В августе 1987 г. московский сатирик Аркадий Арканов рассказал о некой карликовой планетке, которая находилась под контролем Земли и где одиннадцать очередных наместников не могли справиться. На Земле сконструировали электронного наместника, заложили в его устройство всеобъемлющую мудрость, убийственную логику, способность к глубокому анализу и глобальному синтезу, дали библейское имя «Соломон» и отправили на планету. «Самое главное, решил „Соломон“, пробудить инициативу и самосознание. А для этого нельзя позволять им соглашаться со мной по каждому поводу». А дальше в рассказе повествовалось о том, как «Соломон» пытался заставить жителей планеты быть независимыми и, несмотря на свои электронные качества, потерпел неудачу. Примерно в это же самое время французский писатель Клод Симон, приглашенный в качестве Нобелевского лауреата на так называемый Иссык-Кульский форум, увидел и услышал генерального секретаря. Он показался ему «последним отпрыском династии гангстеров, который получил воспитание в швейцарском колледже (с той разницей, что он не воспитывался в Швейцарии, но сам себя воспитал, своими собственными силами, в самой гуще джунглей, единственным законом которых были хитрость и насилие, что включало серьезную предрасположенность к обращению как с тем, так и с другим) и, вернувшись на родину после учебы в лозаннском университете, где миллиардеры и гангстеры давали образование своим детишкам, взялся за переориентировку семейного бизнеса в деловые отрасли с почтенной репутацией, то есть не такие шаткие, не такие наивно грубые и более рентабельные, чем убийства на выходе из баров или массовая отправка на каторгу...»
Эволюция оценки Горбачева Андреем Сахаровым демонстрирует перемены отношения к Вождю, вызванные его поведением и его действиями. Освобожденный Горбачевым в декабре 1986 г. из ссылки, Сахаров, еще не получив возможности выступать в советской печати, говорил американскому собеседнику, что жизнь стала «несравненно свободнее, несравненно менее контролируемая.

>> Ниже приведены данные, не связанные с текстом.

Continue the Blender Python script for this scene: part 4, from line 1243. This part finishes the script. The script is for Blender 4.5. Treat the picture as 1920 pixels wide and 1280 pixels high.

Ежедневно мы удивляемся тому, что читаем». В марте 1987 г. академик Сахаров, выступая на московском форуме «За безъядерный мир, за выживание человечества», поддержал предложения о разоружении, отметив, что «несмотря на происходящие в стране прогрессивные процессы демократизации и расширения гласности, положение продолжает оставаться противоречивым и неопределенным...» «Правда», публикуя материалы о Форуме, сообщила об участии в нем Сахарова, но упомянула из его выступления лишь то, что он «отметил несостоятельность позиции сторонников СОИ». В интервью для журнала «Тайм» академик Сахаров говорил о том, что «Горбачев и его сторонники, которые ведут трудную борьбу с окостеневшими догматическими, эгоистическими силами, заинтересованы в разоружении...» А также о том, что Запад и весь мир должны быть заинтересованы в успехе реформ в СССР: «экономически сильный, демократический и открытый Советский Союз будет важным гарантом международной стабильности, хорошим и надежным партнером в общем решении глобальных проблем».
В 1988 г. оценка Андреем Сахаровым процессов, идущих в стране, и роли и характера Горбачева начинают меняться. В июне, выступая на пресс-конференции в здании министерства иностранных дел, Сахаров называет генерального секретаря «выдающимся государственным деятелем», но говорит о том, что «перестройка» не пошла еще достаточно глубоко. В сентябре Сахаров говорит о неудачах «перестройки», в частности о проблеме Нагорного Карабаха, об отказе осудить вторжение в Чехословакию в 1968 г., о препятствиях, которые чинятся газетам и журналам, выступающим с критикой. И называет Е. Лигачева «очень опасной реакционной силой», мешающей идти вперед. В декабре 1988 г., выступая в советском посольстве в Париже, Сахаров впервые говорит: «Горбачев заслуживает нашего доверия. ...Это выдающийся, искренний и незаурядный политик. Но, конечно, некоторые черты его характера меня беспокоят... Например, его тенденции к антидемократическим компромиссам и его притязания на личную власть».